Launching missiles turns a bumbling liar into a decisive leader: Pundits rush to declare Trump presidential after Syria attack

Donald Trump's attack on Syria is being cheered by some media outlets that are desperate for him to be presidential

Published April 7, 2017 6:05PM (EDT)

President Donald Trump speaks with reporters on Air Force One while in flight from Andrews Air Force Base, Md., to Palm Beach International Airport, Fla., Thursday, April 6, 2017. (AP Photo/Alex Brandon) (AP)
President Donald Trump speaks with reporters on Air Force One while in flight from Andrews Air Force Base, Md., to Palm Beach International Airport, Fla., Thursday, April 6, 2017. (AP Photo/Alex Brandon) (AP)

The most effective way for a president to purchase some good feeling in Washington is to roll out a map, pick a foreign country and order the military to blow up a part of it.

President Donald Trump did just that on Thursday night when he launched close to 60 Tomahawk missiles at an airbase in Syria in retaliation for a chemical weapons strike that killed dozens of Syrian civilians (including many children) earlier in the week. And no sooner had the warheads exploded than statements from Republicans and Democrats started hitting the wires, praising the president for taking decisive action.

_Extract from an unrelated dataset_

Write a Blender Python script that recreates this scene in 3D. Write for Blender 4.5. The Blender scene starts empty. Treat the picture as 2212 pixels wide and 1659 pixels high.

No one praising Trump seemed particularly concerned that the missile strike represented a whiplash-inducing reversal of the Trump administration’s position on Syria. The strike was ordered without any input from or consultation with Congress or the United Nations, a fact that only a few concerned legislators have raised. And the strike itself appears to have been largely symbolic; the Syrians apparently emptied the targeted airbase of personnel and equipment prior to the attack.

Still worse were the reactions from some members of the press, many of whom can be reliably counted upon to glorify military action.

After Trump’s address to Congress in February, Deadspin’s Alex Pareene rightly observed that media outlets were desperate for Trump to act “presidential” and that there’s nothing more “presidential” than using his powers to get people killed. Thus we had a whole raft of media personalities who, after weeks of witnessing the Trump administration lie and bungle its way through the most basic governing tasks, were left awed by the president’s use of military force on Thursday.

Let’s start with CNN’s Fareed Zakaria, who has at several points over the previous year described Trump as a “bullshit artist.” Just last month, Zakaria grabbed some headlines by declaring about the president on TV: “He’s spent his whole life bullshitting. He’s succeeded by bullshitting. He has gotten the presidency by bullshitting.” In February he called the Trump administration a “rocking-horse presidency” and a “circus.”

Yet after Thursday night’s attack on Syria, Zakaria was quick to proclaim: “I think Donald Trump became President of the United States.”

Wall Street Journal columnist Bret Stephens has been no one’s idea of a Trump supporter. Last month Stephens stirred up minor controversy when, reacting to Trump’s accusations that former President Barack Obama had wiretapped Trump Tower, he tweeted that Trump is “mentally ill.” Stephens eventually deleted the tweet but still insisted that “something is deeply amiss, I have no doubt.”

However, when Trump fired missiles into Syria late Thursday night, Stephens lauded the action and even encouraged the president he believes is mentally unstable to embark on a full-on campaign of regime change in the war-torn country.

My favorite reaction of all came from Elliott Abrams, the Iran-contra veteran who was in the running for a State Department job before being blackballed by Trump after he “learned of Abrams' biting criticism last May of his fitness to become president.” Writing in The Weekly Standard recently, Abrams acknowledged that every day of the Trump administration has been a shambolic mess — until now. “There was the defeat on Obamacare, staffing the departments has been far too slow, the National Security Advisor lasted only three weeks, there has clearly been infighting in the White House staff, and there have certainly been too many tweets,” Abrams wrote.

Abrams then added:

But that 75-day break-in period has just ended, and the Trump administration can truly be said to have started only now. The president has been chief executive since January 20, but this week he acted also as Commander in Chief. And more: He finally accepted the role of Leader of the Free World.

This is the same type of message that has been animating much of the commentary surrounding the Syria strike: The Trump presidency has been a chaotic disaster since Day One, but everything is somehow better now because the same fumbling nincompoops who constantly fail and lie are now also lobbing missiles at the Syrian government without any real strategy or objective.

In a sane world, a president’s unilateral use of military force to escalate American involvement in an intractable civil war would be met with intense skepticism and probing questions about legal justifications and what exactly he intends to accomplish. Instead, we’re being treated to treacly nonsense about Trump's finally becoming pundits’ idea of a president.